Now I have to ask my Dad which model Case combine he had when I was really young. The 2nd machine I remember was a JD 3300. Looked like they were harvesting wide rows, and I know my Dad switched to narrow the 1st year Case built narrow heads.
These are 38 inch rows. Wide rows like these were common through the late 60’s and began to give way to 30 inch rows in the 70’s. I grew up around a Case 1060 combine that had a 3 row corn head. I hope to find one to film some day.
@@bigtractorpower He had 3 row narrow corn heads squeezed down to 28" rows for both the Case in the late '60s and 3300 JD early '70s, he eventually went up to 29" rows in '81 when he bought a IH 800 planter and couldn't squeeze it down to 28". He didn't go to 30" until he switched back to a Case combine with a 1063 cornhead in '91. I had just got off the phone with him when I saw this, but will ask him what the model was on the Case combine next time I talk to him.
I like the guy driving the JD 730 LP tractor and steering with his leg, as he's taking pictures on his phone! =) Always love your videos my friend. - Dave
Now how does one get in that 856 at 1:30? Crawl thru the window? I remember helping friends pick corn with 2 row picker on a JD 730 deisel narrow front, we hauled wagons with a JD 3020 narrow front, and ran the elevator with a Farmall model H.
5:30 and after...some poor person has to shell that stuff(which was me for a few summers in high school in the late 80's in NW Iowa), hopefully right after it's hauled in from the field and not after it's been all but dynamited out of a wire crib after sitting for a couple seasons.
We have allis d17 i wish it was a d19 like the orange and we have a few older fords dads 80 and never sold one tractor even though we have 20 tractors and we still buy modern tractors at 10:20 that red pucker with bent down shute dose horable job knocks down more corn then any thing inless that is the idear only to pic the corn
You labeled the first two John Deere combines as "95" when they were showing "45". Did you just get excited for the "9" key, or were they rebuilt to 495 standards??
New machines will use less fuel per bushel harvested and i'm sure the old iron set right will thresh as clean a sample but thats where the comparison ends.
Very good question. The short answer is they have two corn shelters running and they truck the grain out and spread the cobs back on the field.

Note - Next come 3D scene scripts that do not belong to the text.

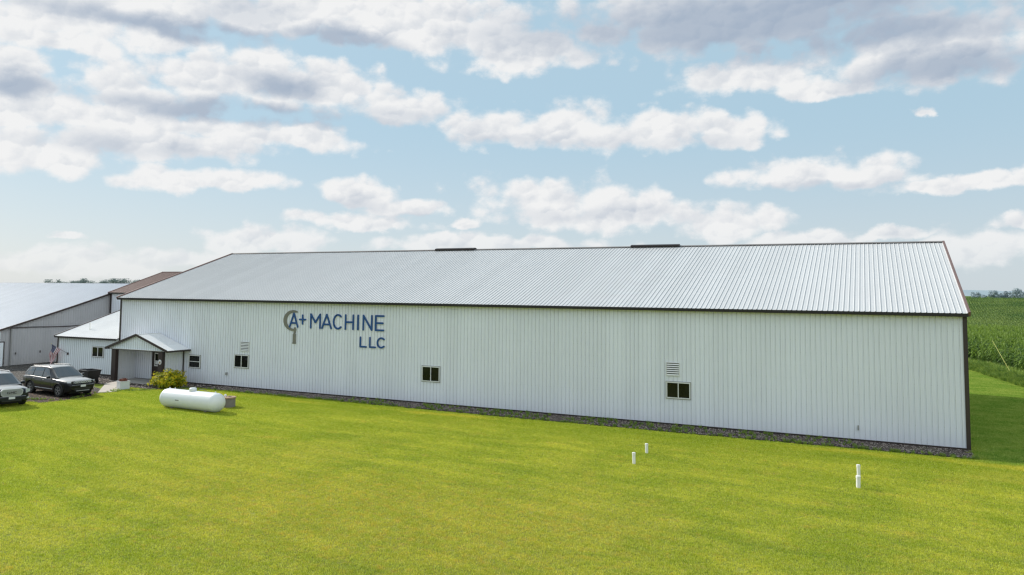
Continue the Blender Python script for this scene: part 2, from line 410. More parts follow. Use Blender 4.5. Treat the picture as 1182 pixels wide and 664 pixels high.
# ------------------------------------------------------------------ sky with clouds
def make_world():
    w = bpy.data.worlds.new('World'); SC.world = w; w.use_nodes = True
    t = w.node_tree; nt = NT(t)
    for n in list(t.nodes): t.nodes.remove(n)
    out = nt.node('ShaderNodeOutputWorld')
    sky = nt.node('ShaderNodeTexSky'); sky.sky_type = 'NISHITA'; sky.sun_disc = False
    sky.sun_elevation = math.asin(sun_dir.z); sky.sun_rotation = math.atan2(sun_dir.x, sun_dir.y)
    sky.air_density = 1.0; sky.dust_density = 1.6; sky.ozone_density = 1.5; sky.altitude = 300
    gen = nt.node('ShaderNodeTexCoord').outputs['Generated']
    d = nt.vmath('NORMALIZE', gen)
    sep = nt.node('ShaderNodeSeparateXYZ'); nt.link(d, sep.inputs[0])
    X, Y, Z = sep.outputs
    hl = nt.math('SQRT', nt.math('MAXIMUM', nt.math('ADD', nt.math('MULTIPLY', X, X), nt.math('MULTIPLY', Y, Y)), 1e-6))
    az = nt.math('ARCTAN2', X, Y); el = nt.math('DIVIDE', Z, hl)
    elc = nt.math('MINIMUM', nt.math('MAXIMUM', el, -.05), 3.0)
    cb = nt.node('ShaderNodeCombineXYZ'); nt.link(az, cb.inputs[0]); nt.link(elc, cb.inputs[1])
    p = cb.outputs[0]
    # domain warp for ragged billows
    wv = nt.noise(nt.scale(p, (1, 1.3, 1)), 9, 6, .6, 0, 'Color')
    wv = nt.vmath('SUBTRACT', wv, (.5, .5, .5))
    q = nt.vmath('ADD', p, nt.scale(wv, (.07, .05, 0)))
    W = [(-0.02, 0.37, 0.35, 0.06), (-1.0, 0.34, 0.25, 0.04), (-0.70, 0.38, 0.30, 0.03), (-1.04, 0.19, 0.08, 0.03), (-0.93, 0.195, 0.20, 0.022), (-0.62, 0.345, 0.14, 0.03), (-0.982, 0.313, 0.175, 0.047), (-1.006, 0.281, 0.076, 0.024), (-0.746, 0.35, 0.172, 0.039), (-0.519, 0.358, 0.111, 0.061), (-0.436, 0.324, 0.118, 0.042), (-0.924, 0.232, 0.088, 0.048), (-0.837, 0.253, 0.1, 0.05), (-0.776, 0.283, 0.063, 0.043), (-0.7, 0.255, 0.099, 0.049), (-0.61, 0.245, 0.097, 0.035), (-1.037, 0.228, 0.057, 0.054), (-1.001, 0.149, 0.08, 0.038), (-0.874, 0.173, 0.145, 0.034), (-0.742, 0.19, 0.096, 0.027), (-0.838, 0.128, 0.114, 0.022), (-0.481, 0.213, 0.076, 0.036), (-0.376, 0.216, 0.105, 0.033), (-0.261, 0.212, 0.102, 0.035), (-0.161, 0.21, 0.065, 0.03), (-0.148, 0.359, 0.287, 0.068), (-0.128, 0.279, 0.106, 0.03), (0.079, 0.283, 0.142, 0.054), (-0.035, 0.257, 0.079, 0.02), (0.063, 0.217, 0.013, 0.009), (-0.067, 0.147, 0.121, 0.029), (0.001, 0.14, 0.067, 0.017), (0.092, 0.126, 0.086, 0.014), (0.166, 0.129, 0.031, 0.017), (-0.387, 0.116, 0.127, 0.038), (-0.295, 0.096, 0.125, 0.03), (-0.652, 0.123, 0.056, 0.025), (-0.584, 0.108, 0.074, 0.016), (-0.646, 0.085, 0.1, 0.016), (-0.468, 0.061, 0.172, 0.016), (-0.162, 0.081, 0.086, 0.027), (0.028, 0.068, 0.074, 0.01), (0.107, 0.052, 0.08, 0.026), (-0.77, 0.055, 0.094, 0.022), (-0.961, 0.025, 0.131, 0.022), (-0.85, 0.035, 0.078, 0.019), (-0.983, 0.055, 0.021, 0.006), (-0.503, 0.088, 0.023, 0.009), (-0.069, 0.062, 0.09, 0.013), (0.158, 0.075, 0.032, 0.012)]
    D = [(-0.86, 0.322, 0.16, 0.014), (-0.668, 0.331, 0.067, 0.014), (-0.79, 0.222, 0.19, 0.015), (-1.037, 0.224, 0.036, 0.016), (-0.106, 0.352, 0.32, 0.055), (-0.02, 0.315, 0.20, 0.026), (0.104, 0.268, 0.105, 0.020), (-0.744, 0.262, 0.05, 0.020)]
    D2 = [(-0.8, 0.351, 0.062, 0.025), (-0.436, 0.35, 0.094, 0.019), (0.121, 0.24, 0.059, 0.012), (-0.435, 0.202, 0.20, 0.010), (-0.318, 0.101, 0.125, 0.012), (-0.949, 0.164, 0.063, 0.018), (-0.652, 0.112, 0.04, 0.014), (-0.067, 0.132, 0.10, 0.007), (-0.19, 0.197, 0.07, 0.010), (-0.57, 0.098, 0.06, 0.006), (-0.60, 0.235, 0.07, 0.012), (-0.85, 0.165, 0.08, 0.010)]
    def blobs(vec, L, flat, grow=1.0):
        best = None
        for a, e, ra, re in L:
            v = nt.vmath('MULTIPLY', nt.vmath('SUBTRACT', vec, (a, e, 0)), (1/(ra*grow), 1/(re*grow), 0))
            v = nt.vmath('MAXIMUM', v, nt.vmath('MULTIPLY', v, (-1, -flat, 0)))
            ln = nt.vmath('LENGTH', v)
            best = ln if best is None else nt.math('SMOOTH_MIN', best, ln, .25) if False else nt.math('MINIMUM', best, ln)
        return best
    dist = blobs(q, W, 1.45, 1.10)
    wf = nt.vmath('SUBTRACT', nt.noise(p, 40, 4, .6, 0, 'Color'), (.5, .5, .5))
    pv = nt.vmath('ADD', nt.scale(p, (1, 1.25, 1)), nt.scale(wf, (.022, .022, 0)))
    def puff(scale, smooth_):
        v = nt.node('ShaderNodeTexVoronoi', feature='SMOOTH_F1', voronoi_dimensions='2D'); nt.link(pv, v.inputs['Vector'])
        v.inputs['Scale'].default_value = scale; v.inputs['Smoothness'].default_value = smooth_
        # lit from the upper left: where a point lies inside its puff, along the light
        dlt = nt.vmath('SUBTRACT', nt.vmath('SCALE', pv), v.outputs['Position'])
        dlt.node.inputs[0].links[0].from_node.inputs['Scale'].default_value = 1.0
        l = nt.math('MULTIPLY', nt.vmath('DOT_PRODUCT', dlt, (-.5, .86, 0)), scale)
        return v.outputs['Distance'], l
    v1, l1 = puff(20, .5); v2, l2 = puff(46, .5)
    fb = nt.noise(nt.scale(p, (1, 1.3, 1)), 26, 9, .62)
    field = nt.math('ADD', nt.math('MULTIPLY', nt.math('SUBTRACT', 1.0, dist), 1.25), nt.math('MULTIPLY', nt.math('SUBTRACT', fb, .5), 1.1))
    field = nt.math('ADD', field, nt.math('MULTIPLY', nt.math('SUBTRACT', .42, v1), .85))
    field = nt.math('ADD', field, nt.math('MULTIPLY', nt.math('SUBTRACT', .42, v2), .40))
    # everywhere else: free cumulus cover from noise on a cloud plane
    zz = nt.math('MAXIMUM', Z, .04)
    pl = nt.node('ShaderNodeCombineXYZ'); nt.link(nt.math('DIVIDE', X, zz), pl.inputs[0]); nt.link(nt.math('DIVIDE', Y, zz), pl.inputs[1])
    g = nt.noise(pl.outputs[0], 1.1, 7, .6)
    gf = nt.math('MULTIPLY', nt.math('SUBTRACT', g, .46), 4.0)
    daz = nt.math('ABSOLUTE', nt.math('ADD', az, .45))
    outside = nt.math('MAXIMUM', nt.ss(el, .40, .50), nt.ss(daz, .68, .80))
    gf = nt.math('ADD', gf, nt.math('MULTIPLY', nt.math('SUBTRACT', outside, 1), 6))
    field = nt.math('MAXIMUM', field, gf)
    dens = nt.ss(field, -.04, .60)
    med = nt.noise(nt.scale(p, (1, 1.8, 1)), 9, 5, .55)
    relief = nt.math('ADD', nt.math('MULTIPLY', l1, -.55), nt.math('MULTIPLY', l2, -.38))
    relief = nt.math('ADD', relief, nt.math('MULTIPLY', nt.math('SUBTRACT', fb, .56), -1.6))
    dd = blobs(q, D, 1.15)
    dk = nt.ss(nt.math('ADD', dd, nt.math('MULTIPLY', nt.math('SUBTRACT', med, .5), 1.1)), .25, 1.65, 1, 0)
    dd2 = blobs(q, D2, 1.15)
    dk2 = nt.ss(nt.math('ADD', dd2, nt.math('MULTIPLY', nt.math('SUBTRACT', med, .5), 1.6)), .2, 1.6, .42, 0)
    dk = nt.math('MAXIMUM', dk, dk2)
    thick = nt.ss(field, .25, 1.5)
    shade = nt.math('ADD', nt.math('MULTIPLY', dk, .80), nt.math('MULTIPLY', nt.math('MAXIMUM', relief, -.1), nt.math('MULTIPLY', nt.math('MULTIPLY_ADD', thick, .40, .40), nt.math('MULTIPLY_ADD', dk, -.7, 1.0))))
    shade = nt.math('ADD', shade, nt.math('MULTIPLY', nt.ss(g, .55, .7), nt.math('MULTIPLY', outside, .5)))
    shade = nt.math('MAXIMUM', nt.math('MINIMUM', shade, 1), 0)
    ccol = nt.mix(shade, CLOUD_HI, CLOUD_LO)
    # unseen clouds behind the camera, brightened to fill the shaded long wall
    away = nt.vmath('DOT_PRODUCT', d, tuple(-Vector((sun_dir.x*.5, .85, 0)).normalized()))
    boost = nt.ss(away, .1, .9, 1.0, BACK_BOOST)
    cs = nt.vmath('SCALE', ccol); nt.link(boost, cs.node.inputs['Scale'])
    # haze: pale band over the horizon, thinner clouds low down
    haze = nt.ss(el, -.04, .24, 1, 0)
    bg1 = nt.node('ShaderNodeBackground'); bg1.inputs[1].default_value = SKY_STRENGTH
    nt.link(sky.outputs[0], bg1.inputs[0])
    bgt = nt.node('ShaderNodeBackground'); nt.link(nt.mix(haze, SKY_TOP, SKY_LOW), bgt.inputs[0]); bgt.inputs[1].default_value = 1
    m0 = nt.node('ShaderNodeMixShader'); m0.inputs[0].default_value = .85
    nt.link(bg1.outputs[0], m0.inputs[1]); nt.link(bgt.outputs[0], m0.inputs[2])
    bg2 = nt.node('ShaderNodeBackground'); nt.link(cs, bg2.inputs[0])
    m1 = nt.node('ShaderNodeMixShader')
    lowfade = nt.ss(el, -.01, .10, .45, 1)
    nt.link(nt.math('MULTIPLY', nt.math('MULTIPLY', dens, lowfade), .97), m1.inputs[0])
    nt.link(m0.outputs[0], m1.inputs[1]); nt.link(bg2.outputs[0], m1.inputs[2])
    nt.link(m1.outputs[0], out.inputs[0])
    w.cycles.sampling_method = 'MANUAL'; w.cycles.sample_map_resolution = 512
CLOUD_HI = sr(243, 243, 243); CLOUD_LO = sr(150, 168, 191)
SKY_TOP = sr(182, 212, 229); SKY_LOW = sr(214, 224, 230)
SKY_STRENGTH = .10; BACK_BOOST = 1.9
make_world()

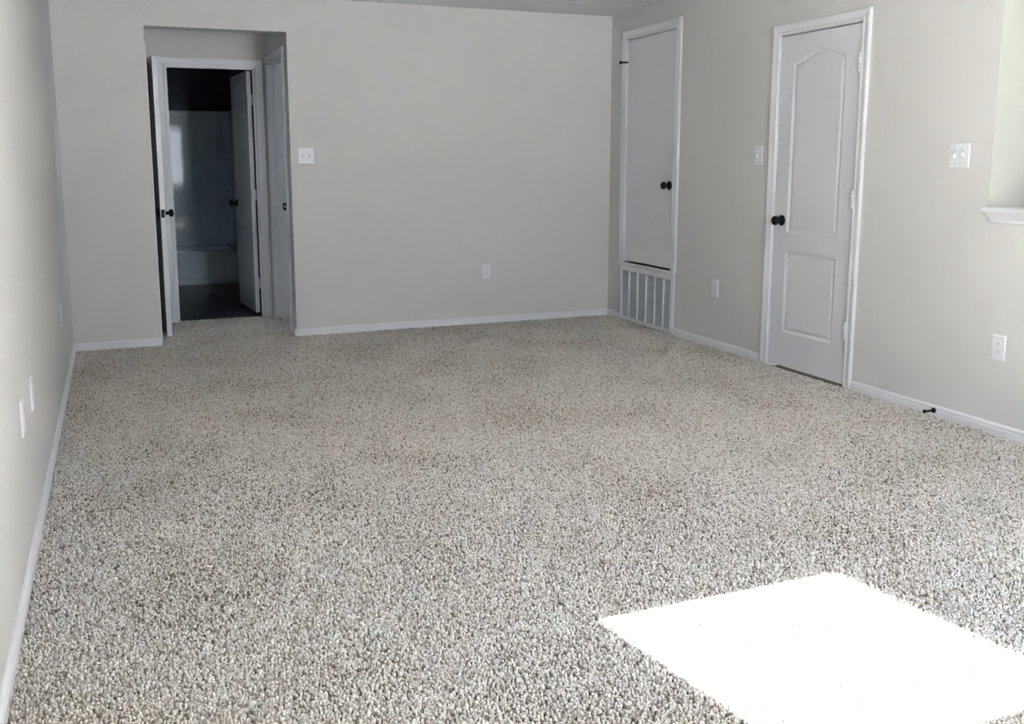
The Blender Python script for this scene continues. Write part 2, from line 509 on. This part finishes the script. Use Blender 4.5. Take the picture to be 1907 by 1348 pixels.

The long action answer comes in this 17 minute video I made on it posted at ru-vid.com/video/%D0%B2%D0%B8%D0%B4%D0%B5%D0%BE-OfyvR6gT8AQ.html
We pulled many a wagon with our 8N! It has a drawbar that we would raise to shift the weight more on the rear when pulling was hard. Many, many times I had to steer using the brakes because I was running the front end up in the air! Good times!!! My mom (at 89) still is on the family farm and still owns the old 8N.